Gather up all lines that carry the word "render".

3D scene scripts
= = =

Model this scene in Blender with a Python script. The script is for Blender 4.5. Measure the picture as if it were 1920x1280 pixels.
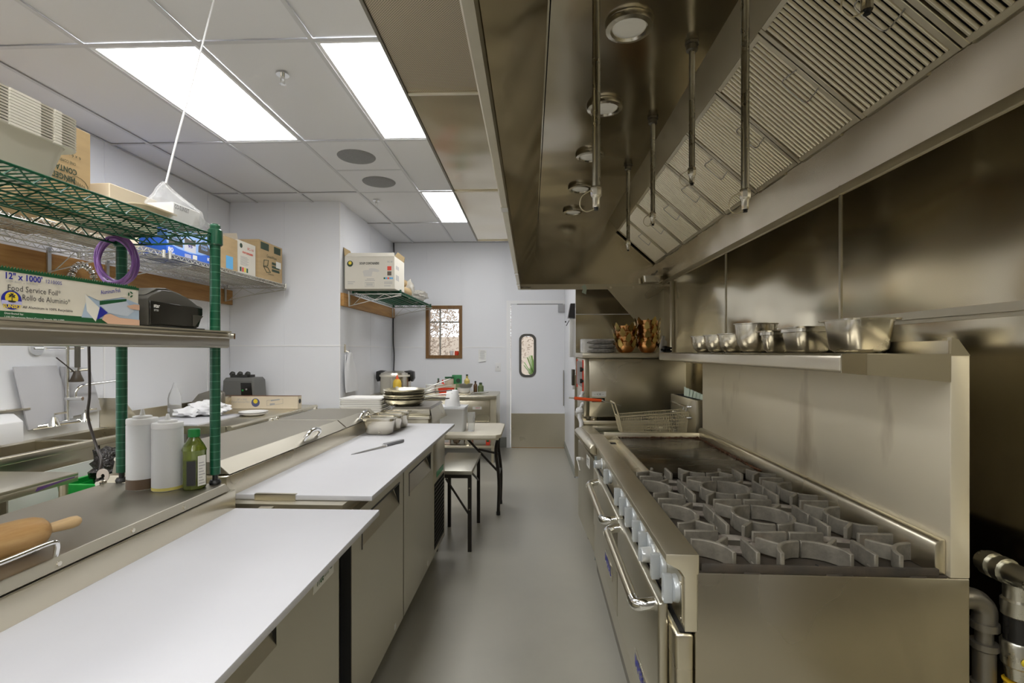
import bpy, bmesh, math, random
from mathutils import Vector, Matrix
random.seed(7)
for o in list(bpy.data.objects): bpy.data.objects.remove(o)
SC = bpy.context.scene
COL = SC.collection
R = math.radians
# ------------------------------------------------------------------ camera, world, exposure
FPX = 930.0
YAW = math.atan(35.0 / FPX)
CAMH = 1.41
cd = bpy.data.cameras.new('camera'); cam = bpy.data.objects.new('camera', cd); COL.objects.link(cam)
cd.sensor_width = 36.0; cd.lens = FPX / 1920 * 36.0
cd.shift_y = 19.0 / 1920
cd.clip_start = 0.02; cd.clip_end = 200
cam.location = (0, 0, CAMH); cam.rotation_euler = (R(90), 0, YAW)
SC.camera = cam
w = bpy.data.worlds.new('world'); SC.world = w; w.use_nodes = True
w.node_tree.nodes['Background'].inputs[0].default_value = (0.93, 0.96, 1.0, 1)
w.node_tree.nodes['Background'].inputs[1].default_value = 1.6
SC.view_settings.view_transform = 'Standard'
SC.view_settings.look = 'None'
SC.view_settings.exposure = 0.0
SC.view_settings.gamma = 1.0
SC.view_settings.use_curve_mapping = False
LAMP = 11.5            # radiance of the ceiling light diffusers

# ------------------------------------------------------------------ materials
MATS = {}
def _nodes(name):
    m = bpy.data.materials.new(name); m.use_nodes = True
    return m, m.node_tree.nodes, m.node_tree.links, m.node_tree.nodes['Principled BSDF']
def ramp(n, pts):
    r = n.new('ShaderNodeValToRGB'); e = r.color_ramp.elements
    while len(e) < len(pts): e.new(0.5)
    for k, (p, c) in enumerate(pts): e[k].position = p; e[k].color = (*c, 1)
    return r
def mat(name, col, rough=0.5, metal=0.0, noise=0.0, nscale=8.0, stretch=(1, 1, 1), bump=0.0, bscale=40.0, rvar=0.0,
        trans=0.0, alpha=1.0, emit=0.0, col2=None, coat=0.0, sss=0.0, ior=1.45, bdist=0.01):
    m, n, l, b = _nodes(name)
    b.inputs['Base Color'].default_value = (*col, 1)
    b.inputs['Roughness'].default_value = rough
    b.inputs['Metallic'].default_value = metal
    b.inputs['IOR'].default_value = ior
    if trans: b.inputs['Transmission Weight'].default_value = trans
    if alpha < 1: b.inputs['Alpha'].default_value = alpha
    if coat: b.inputs['Coat Weight'].default_value = coat
    if emit:
        b.inputs['Emission Color'].default_value = (*col, 1); b.inputs['Emission Strength'].default_value = emit
    tc = mp = None
    if noise or rvar or bump:
        tc = n.new('ShaderNodeTexCoord'); mp = n.new('ShaderNodeMapping'); mp.inputs['Scale'].default_value = stretch
        l.new(tc.outputs['Object'], mp.inputs['Vector'])
    if noise or rvar:
        nz = n.new('ShaderNodeTexNoise'); nz.inputs['Scale'].default_value = nscale; nz.inputs['Detail'].default_value = 5
        nz.inputs['Roughness'].default_value = 0.6
        l.new(mp.outputs[0], nz.inputs['Vector'])
        if noise:
            c2 = col2 if col2 else tuple(max(0, c * (1 - noise)) for c in col)
            rp = ramp(n, [(0.3, c2), (0.7, col)])
            l.new(nz.outputs['Fac'], rp.inputs[0]); l.new(rp.outputs[0], b.inputs['Base Color'])
        if rvar:
            mr = n.new('ShaderNodeMapRange'); mr.inputs['From Min'].default_value = 0.3; mr.inputs['From Max'].default_value = 0.7
            mr.inputs['To Min'].default_value = max(0.02, rough - rvar); mr.inputs['To Max'].default_value = rough + rvar
            l.new(nz.outputs['Fac'], mr.inputs[0]); l.new(mr.outputs[0], b.inputs['Roughness'])
    if bump:
        nb = n.new('ShaderNodeTexNoise'); nb.inputs['Scale'].default_value = bscale; nb.inputs['Detail'].default_value = 3
        l.new(mp.outputs[0], nb.inputs['Vector'])
        bp = n.new('ShaderNodeBump'); bp.inputs['Strength'].default_value = bump; bp.inputs['Distance'].default_value = bdist
        l.new(nb.outputs['Fac'], bp.inputs['Height']); l.new(bp.outputs[0], b.inputs['Normal'])
    MATS[name] = m
    return m
def steel(name, col=(0.72, 0.665, 0.53), rough=0.3, brush=(1, 1, 60), wave=0.0, wscale=2.0, rvar=0.06, smudge=0.10):
    """brushed sheet steel: fine stretched grain, smudges in the gloss, slow waviness of thin sheet"""
    m, n, l, b = _nodes(name)
    b.inputs['Metallic'].default_value = 1.0
    tc = n.new('ShaderNodeTexCoord')
    mp = n.new('ShaderNodeMapping'); mp.inputs['Scale'].default_value = brush
    l.new(tc.outputs['Object'], mp.inputs['Vector'])
    g = n.new('ShaderNodeTexNoise'); g.inputs['Scale'].default_value = 4; g.inputs['Detail'].default_value = 3
    l.new(mp.outputs[0], g.inputs['Vector'])
    s = n.new('ShaderNodeTexNoise'); s.inputs['Scale'].default_value = 2.6; s.inputs['Detail'].default_value = 2.0; s.inputs['Roughness'].default_value = 0.4
    l.new(tc.outputs['Object'], s.inputs['Vector'])
    mx = n.new('ShaderNodeMath'); mx.operation = 'ADD'
    m1 = n.new('ShaderNodeMath'); m1.operation = 'MULTIPLY'; m1.inputs[1].default_value = 0.0
    l.new(g.outputs['Fac'], m1.inputs[0]); l.new(m1.outputs[0], mx.inputs[0]); l.new(s.outputs['Fac'], mx.inputs[1])
    mr = n.new('ShaderNodeMapRange'); mr.inputs['From Min'].default_value = 0.15; mr.inputs['From Max'].default_value = 0.90
    mr.inputs['To Min'].default_value = max(0.06, rough - rvar); mr.inputs['To Max'].default_value = rough + rvar
    l.new(mx.outputs[0], mr.inputs[0]); l.new(mr.outputs[0], b.inputs['Roughness'])
    rp = ramp(n, [(0.15, tuple(c * (1 - smudge) for c in col)), (0.85, col)])
    l.new(s.outputs['Fac'], rp.inputs[0]); l.new(rp.outputs[0], b.inputs['Base Color'])
    if wave:
        wv = n.new('ShaderNodeTexNoise'); wv.inputs['Scale'].default_value = wscale; wv.inputs['Detail'].default_value = 1
        l.new(tc.outputs['Object'], wv.inputs['Vector'])
        b2 = n.new('ShaderNodeBump'); b2.inputs['Strength'].default_value = wave; b2.inputs['Distance'].default_value = 0.05
        l.new(wv.outputs['Fac'], b2.inputs['Height']); l.new(b2.outputs[0], b.inputs['Normal'])
    MATS[name] = m
    return m

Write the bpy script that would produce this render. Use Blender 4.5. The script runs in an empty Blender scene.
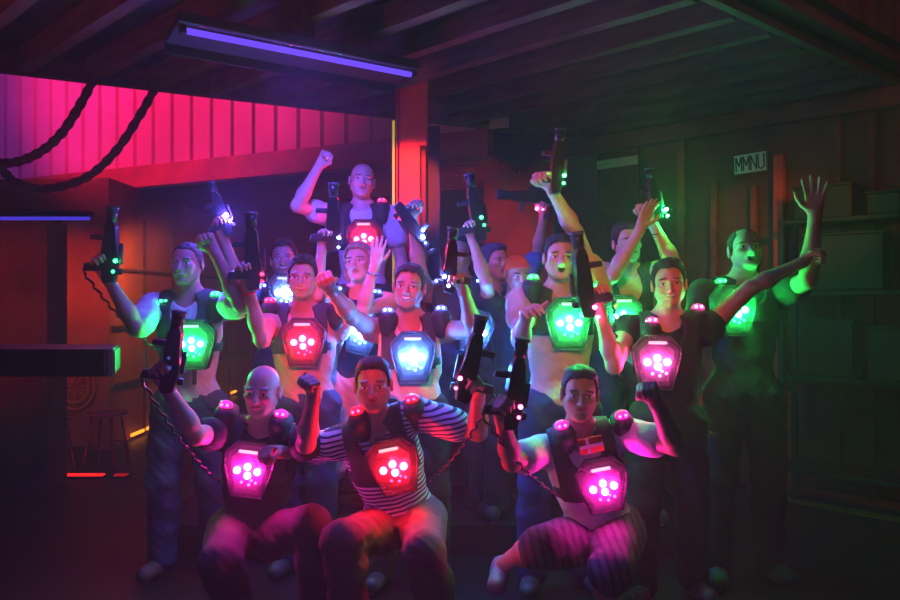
import bpy, bmesh, math, random
import numpy as np
from mathutils import Vector, Matrix, Euler

random.seed(4)
SC = bpy.context.scene
COL = SC.collection
FPX = 700.0                       # 28 mm lens on a 36 mm wide frame, 900 px
EYE = 1.5

def at(px, py, d):
    """the point that stands d metres in front of the photographer, sighted at px, py"""
    return np.array([(px - 450.0) / FPX * d, d, EYE - (py - 300.0) / FPX * d])

def V(*a): return np.array(a, dtype=float)
def unit(v):
    v = np.asarray(v, dtype=float); n = np.linalg.norm(v)
    return v / n if n > 1e-9 else V(0, 0, 1)

# ------------------------------------------------------------------ materials
MATS = {}
def nodes_of(name):
    m = bpy.data.materials.new(name); m.use_nodes = True
    nt = m.node_tree; nt.nodes.clear()
    return m, nt, nt.nodes.new('ShaderNodeOutputMaterial')

def pbr(name, col, rough=.6, metal=0., var=.15, scale=20., bump=0., bscale=80., spec=.5, stretch=None, trans=0.):
    if name in MATS: return MATS[name]
    m, nt, out = nodes_of(name); N = nt.nodes.new; L = nt.links.new
    b = N('ShaderNodeBsdfPrincipled')
    b.inputs['Roughness'].default_value = rough; b.inputs['Metallic'].default_value = metal
    b.inputs['Specular IOR Level'].default_value = spec
    tc = N('ShaderNodeTexCoord'); mp = N('ShaderNodeMapping')
    if stretch: mp.inputs['Scale'].default_value = stretch
    L(tc.outputs['Object'], mp.inputs['Vector'])
    nz = N('ShaderNodeTexNoise'); nz.inputs['Scale'].default_value = scale; nz.inputs['Detail'].default_value = 4
    L(mp.outputs[0], nz.inputs['Vector'])
    rp = N('ShaderNodeValToRGB')
    c = np.array(col[:3])
    rp.color_ramp.elements[0].position = .3; rp.color_ramp.elements[1].position = .7
    rp.color_ramp.elements[0].color = (*(c * (1 - var)), 1); rp.color_ramp.elements[1].color = (*np.minimum(c * (1 + var), 1), 1)
    L(nz.outputs['Fac'], rp.inputs[0]); L(rp.outputs[0], b.inputs['Base Color'])
    if bump:
        n2 = N('ShaderNodeTexNoise'); n2.inputs['Scale'].default_value = bscale; n2.inputs['Detail'].default_value = 3
        L(mp.outputs[0], n2.inputs['Vector'])
        bp = N('ShaderNodeBump'); bp.inputs['Strength'].default_value = bump; bp.inputs['Distance'].default_value = .01
        L(n2.outputs['Fac'], bp.inputs['Height']); L(bp.outputs[0], b.inputs['Normal'])
    L(b.outputs[0], out.inputs[0])
    MATS[name] = m
    return m

def glow(name, col, strength):
    if name in MATS: return MATS[name]
    m, nt, out = nodes_of(name)
    e = nt.nodes.new('ShaderNodeEmission'); e.inputs[0].default_value = (*col, 1); e.inputs[1].default_value = strength
    nt.links.new(e.outputs[0], out.inputs[0])
    MATS[name] = m
    return m

def clear(name, tint=(1, 1, 1), gloss=.12, rough=.08):
    """thin clear plastic: mostly see-through, with a sheen that grows to the edges"""
    if name in MATS: return MATS[name]
    m, nt, out = nodes_of(name); N = nt.nodes.new; L = nt.links.new
    t = N('ShaderNodeBsdfTransparent'); t.inputs[0].default_value = (*tint, 1)
    g = N('ShaderNodeBsdfPrincipled'); g.inputs['Roughness'].default_value = rough
    g.inputs['Base Color'].default_value = (*[.04 * x for x in tint], 1)
    lw = N('ShaderNodeLayerWeight'); lw.inputs[0].default_value = .35
    mr = N('ShaderNodeMapRange'); mr.inputs[3].default_value = gloss; mr.inputs[4].default_value = .65
    mx = N('ShaderNodeMixShader')
    L(lw.outputs['Facing'], mr.inputs[0]); L(mr.outputs[0], mx.inputs[0]); L(t.outputs[0], mx.inputs[1]); L(g.outputs[0], mx.inputs[2])
    df = N('ShaderNodeBsdfDiffuse'); tl = N('ShaderNodeBsdfTranslucent'); m1 = N('ShaderNodeMixShader'); m1.inputs[0].default_value = .5; m2 = N('ShaderNodeMixShader'); m2.inputs[0].default_value = .022
    L(df.outputs[0], m1.inputs[1]); L(tl.outputs[0], m1.inputs[2]); L(mx.outputs[0], m2.inputs[1]); L(m1.outputs[0], m2.inputs[2])
    L(m2.outputs[0], out.inputs[0])
    MATS[name] = m
    return m

def lit_plastic(name, col, strength):
    """tinted translucent plastic with its own lamp right behind it"""
    if name in MATS: return MATS[name]
    m, nt, out = nodes_of(name); N = nt.nodes.new; L = nt.links.new
    b = N('ShaderNodeBsdfPrincipled'); b.inputs['Roughness'].default_value = .15
    b.inputs['Base Color'].default_value = (*[.25 + .5 * c for c in col], 1)
    b.inputs['Emission Color'].default_value = (*col, 1); b.inputs['Emission Strength'].default_value = strength
    L(b.outputs[0], out.inputs[0])
    MATS[name] = m
    return m

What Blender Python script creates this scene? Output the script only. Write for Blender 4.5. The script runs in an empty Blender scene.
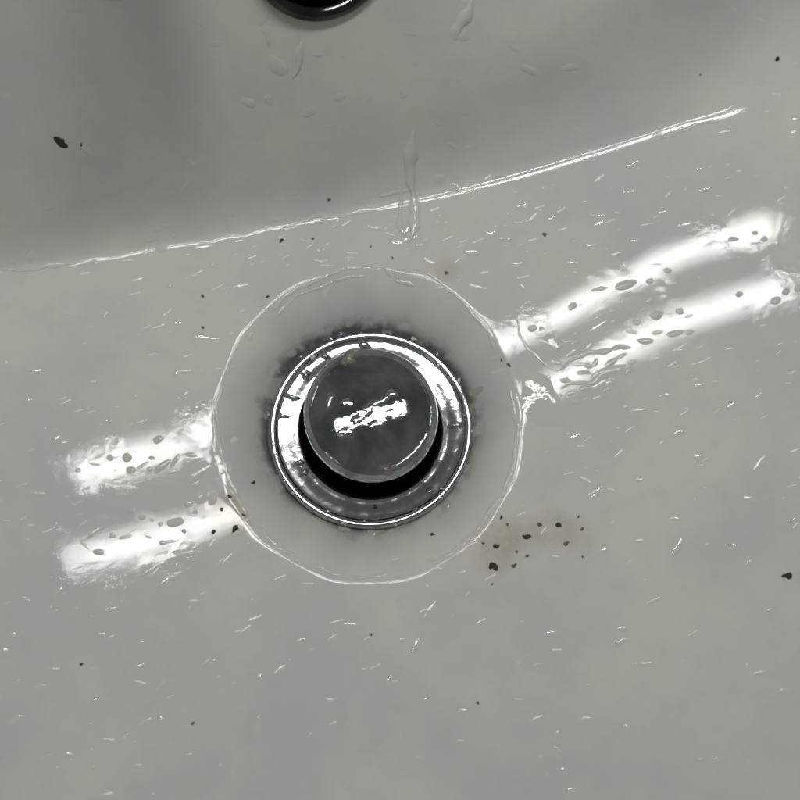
import bpy, math, random
import numpy as np
from math import radians, sin, cos, pi

# ---------------------------------------------------------------- camera
S = bpy.context.scene
C = S.collection
TILT = radians(15.0); DIST = 0.38; FOVW = 0.248
LOOK = np.array([0.0099, 0.0067, 0.0])
CAM = LOOK + DIST*np.array([0, -sin(TILT), cos(TILT)])
cam_d = bpy.data.cameras.new('camera'); cam = bpy.data.objects.new('camera', cam_d); C.objects.link(cam)
cam.location = CAM; cam.rotation_euler = (TILT, 0, 0)
cam_d.sensor_width = 36; cam_d.lens = 36*DIST/FOVW; cam_d.clip_start = 0.01; cam_d.clip_end = 20
cam_d.dof.use_dof = True; cam_d.dof.focus_distance = 0.375; cam_d.dof.aperture_fstop = 9.0
S.camera = cam
S.render.resolution_x = 1024; S.render.resolution_y = 1024

# ---------------------------------------------------------------- world: dim indoor surroundings
W = bpy.data.worlds.new('World'); S.world = W; W.use_nodes = True
nt = W.node_tree; nt.nodes.clear()
wo = nt.nodes.new('ShaderNodeOutputWorld'); bg = nt.nodes.new('ShaderNodeBackground')
bg.inputs['Color'].default_value = (1.0, 1.0, 1.0, 1); bg.inputs['Strength'].default_value = 0.13
nt.links.new(bg.outputs[0], wo.inputs[0])

# ---------------------------------------------------------------- the lamp: two fluorescent tubes above the basin
def tube_lamp(x, y, ang, length, width, power):
    l = bpy.data.lights.new('tube_lamp', 'AREA'); l.shape = 'RECTANGLE'
    l.size = length; l.size_y = width; l.energy = power; l.color = (1.0, 0.995, 0.975)
    o = bpy.data.objects.new('tube_lamp', l); C.objects.link(o)
    o.location = (x, y, 0.9); o.rotation_euler = (0, 0, radians(ang))
tube_lamp(0.027, 0.2665, 18.8, 0.515, 0.014, 2.15)
tube_lamp(0.026, 0.217, 19.6, 0.530, 0.015, 2.2)

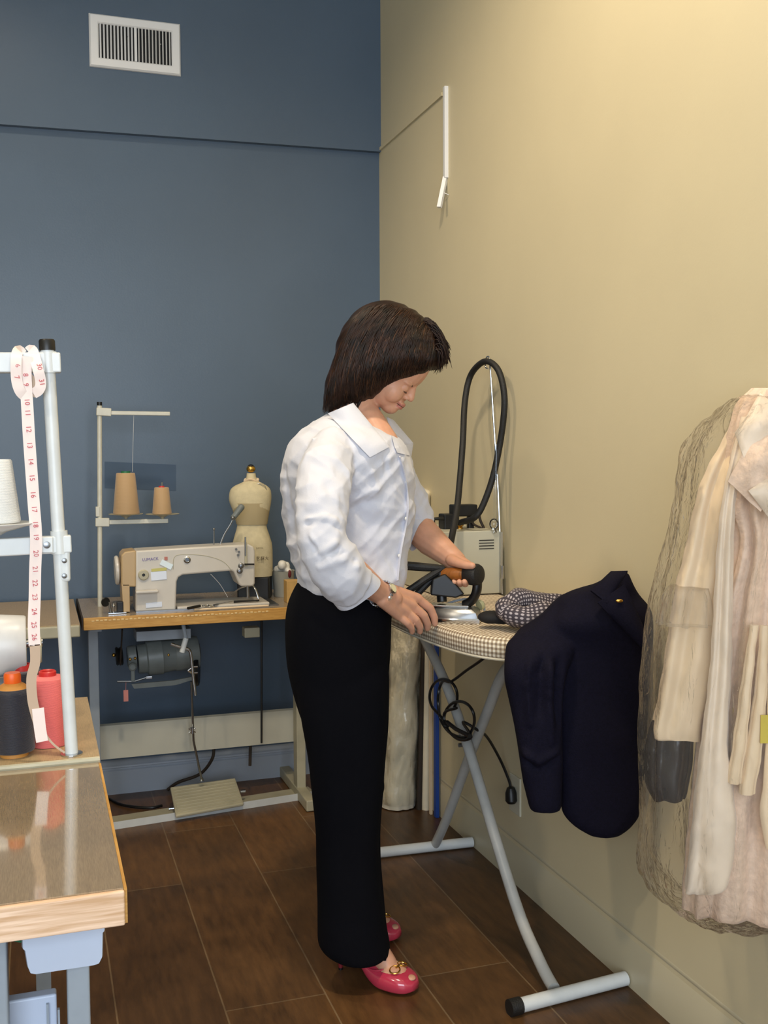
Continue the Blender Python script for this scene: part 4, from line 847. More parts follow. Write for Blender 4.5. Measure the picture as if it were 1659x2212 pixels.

= = =

=== RESULT ===
Write the bpy script that would produce this render. Use Blender 4.5. The script runs in an empty Blender scene.
S.render.resolution_x = 1024; S.render.resolution_y = 1024